FD: Well, shortly after Pearl Harbor... well, before that, the president of the Japanese Association, whatever they called themselves, asked my father to take care of the association's records, record books. And so he had them in the church, and then when Pearl Harbor occurred, the president said that it might be a good idea to get rid of, or to destroy the Japanese Association's records. Because if the authorities found the names of the members, that the members might get into trouble. So my father obediently proceeded to burn the records, and there was a great big trash can, a former oil barrel, I guess, in the backyard, and so this Mr. Okubo helped my father take the records downstairs and piled them next to the trash can. And then instead of staying to help my father, he went away. And I thought, "That's curious, why doesn't he stay and help my father?" But no, he went away. And later on I thought, oh, maybe he didn't want to be seen doing that, because it took a long time to burn all that stuff. It had gotten dark, and it wasn't until late in the evening when my father was almost through that Okubo came back to see how things were going. Meanwhile, he told us kids to stay in the house, to not come out to watch.

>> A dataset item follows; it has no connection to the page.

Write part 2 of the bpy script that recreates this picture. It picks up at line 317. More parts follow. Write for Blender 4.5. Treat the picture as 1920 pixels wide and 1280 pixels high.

TI: So this is kind of interesting because I suppose from the authorities' standpoint, your dad was essentially destroying evidence, documents that... and based on what you said, these were documents that perhaps weren't that incriminating or dangerous.

FD: They were just innocuous, I'm sure.

TI: But for him to burn them, in some ways, perhaps made it worse than it really was if he ever were tried or anything, the fact that he burned these records rather than just made them available. Did you ever talk to your father about why he did this?

FD: No, of course not, that is, I wouldn't dare question his actions.

TI: So I'm going to do a little tangent here, because in your writings, your memoirs, you mentioned how many years later you went to the National Archives and got your father's file. Because later on he was picked up by the FBI, and they actually referenced, I think, burning these records. What did the records say? What did the files say?

FD: Well, I don't remember. I still have them at home, but I haven't looked at them for years.

TI: Yeah, I think what you mentioned was that actually possibly the person who asked him to burn them actually told the FBI that he burned them.

FD: Oh, yeah. The guy who asked him to burn the files, said or implied that my father did it on his own. Well, actually lied to the authorities.

TI: Why would someone do that?

FD: Well, to try to get better treatment for himself. That's why people inform on others, isn't it? To try to get better treatment for themselves?

TI: So it's really interesting how that all played out.

FD: And, of course, I was dismayed when I read the records and found out that Mr. Okubo of all people... and then there was another man, I don't remember his name right now, but anyhow, I was just appalled that they would lie like that.

TI: Because I mentioned, so weeks after that...

FD: Oh, yes, the other guy was Harada.